Everything began to change about 20 years ago, on the day when one of the archaeologists decided he might learn something by looking through a medieval garbage pit. Hardly more than three feet down, he came upon some bones and a tooth that looked like the probable remains of a courtly feast, but he showed them to a paleontologist friend, Abesalom Vekua, who saw something altogether different: That tooth had come out of the mouth of a rhinoceros. After the rhino tooth was found, interest quickened when, in 1984, a medievalist spotted some prehistoric stone tools and realized what they were.

This was the first sign of a human presence. A human jaw was found in 1991, and a metatarsal - one of the bones in the foot - was unearthed in 1995, but the dating and identity of these fossils was challenged by some paleontologists.

Last summer, though, the ambiguity vanished when heavy rains revealed two skull fragments at a site being excavated by a team that now included both Georgian and German scientists.
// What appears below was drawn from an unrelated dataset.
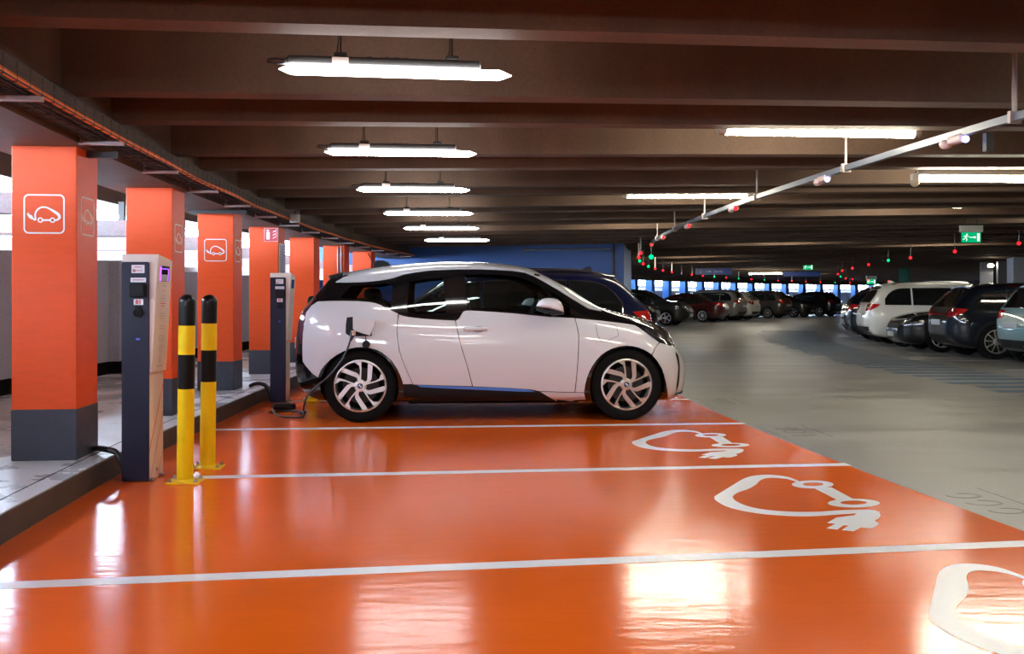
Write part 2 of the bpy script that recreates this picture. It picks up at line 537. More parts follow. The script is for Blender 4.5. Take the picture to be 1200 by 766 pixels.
# ghost of ground-off stencils beside the bays
GHOST = concrete('ground_off_paint', (.185, .177, .163), .5, .4, 6)
for px, py in ((1150, 588), (930, 505), (845, 470)):
    p = on_floor(px, py); u, s = u_of(p.x, p.y), s_of(p.x, p.y)
    mb = MB()
    fr = lambda a, b, c, u=u, s=s: ring(u + b, s + a, .001 + c)
    for q in ([(-.42, -.22), (.42, -.22)], [(-.42, .2), (.40, .22)]):
        mb.ribbon(q, .012, .001, fr)
    for k in range(3):
        mb.ribbon([(-.25 + .22 * k + .07 * cos(t * .5), .1 * sin(t * .5)) for t in range(11)], .018, .001, fr)
    mb.build('faded_stencil', GHOST, floor, smooth=False)
# wet patches / tyre rubber on the lane come from the lane material

# kerbed platform on the left
plat = ring_slab(MB(), -2.65, lambda s: kerb_u(s), S0, S1, -.25, .15, 90).build('floor_left', PLATF, smooth=False)
prop(plat, 'raised wet concrete platform behind the orange pillars', 'platform', kind='structure')
k = ring_slab(MB(), lambda s: kerb_u(s) - .03, lambda s: kerb_u(s) + .012, S0, S1, -.02, .142, 90).build('kerb_face', KERB_M, plat, smooth=False, label='dark stained kerb face')
# casting joint behind the kerb
ring_slab(MB(), lambda s: kerb_u(s) - .135, lambda s: kerb_u(s) - .127, -14, 9, .149, .1512, 50).build('joint', BLACK_M, plat, smooth=False)
for k in range(14):
    pass

# ceiling: flange slab, ledger beams, ribs (double tees)
slab = ring_slab(MB(), -3.2, 20.5, S0, S1, 3.0, 3.25, 90).build('ceiling', CEIL, smooth=False)
prop(slab, 'brown concrete ceiling slab above the ribs', 'ceiling', kind='structure')
ledger = ring_slab(MB(), -.64, -.01, S0, S1, 2.17, 3.0, 110).build('beam', CEIL, smooth=False)
prop(ledger, 'long concrete ledger beam carried by the orange pillars', 'beam', kind='structure')
edge = ring_slab(MB(), -3.1, -2.45, S0, S1, 2.52, 3.0, 110).build('beam', CEIL, smooth=False)
prop(edge, 'dark concrete edge beam above the outside openings', 'beam', kind='structure')
ZB = 2.474
def zrib(u): return ZB + .011 * (u - 3.15)
A1, A2, AP = -.1338, -.1125, .0344
KMIN, KMAX = -6, 34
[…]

Three different methods were used to date the finds - by examining the magnetic polarization of the underlying basalt, measuring the decay of potassium-40, and using a technique called "argon-argon dating," which was performed by the Berkeley Geochronology Center in California. The results were reported at a conference in France earlier this year and in Science magazine in May, and have been widely hailed as a spectacular discovery.

The fossils are at least 500,000 years older than any found before in Europe. Asian finds are closer in age, but less definitively dated. Near where the human fossils were found, the archaeologists also have turned up an unusually large number of bones of large predatory animals. Whether the people hunted down the animals and dragged them to this spot, or vice versa, isn't clear. The vegetation here was similar to what the immigrants (or their forebears) had left behind at Olduvai Gorge in Kenya, where Homo ergaster originated. The Caucasus Mountains offered protection from the harsher climate to the north. The Black and Caspian seas, which were somewhat closer then, moderated the weather. "It was very pleasant here," said Vekua, the man who identified that rhinoceros tooth. "They had water, food, materials for weapons and tools." The fossils were found at the edge of what had been a small basin. A thin layer of sediment separated them from the volcanic basalt below.

David Lordkipanidze, head of the paleontology department at the Georgia State Museum, speculates that they were covered with mud in one quick stroke, probably in a flood of some kind. After that, a top layer of sediment was baked into a hard crust. "And this crust is our friend," Lordkipanidze said. "It protected everything."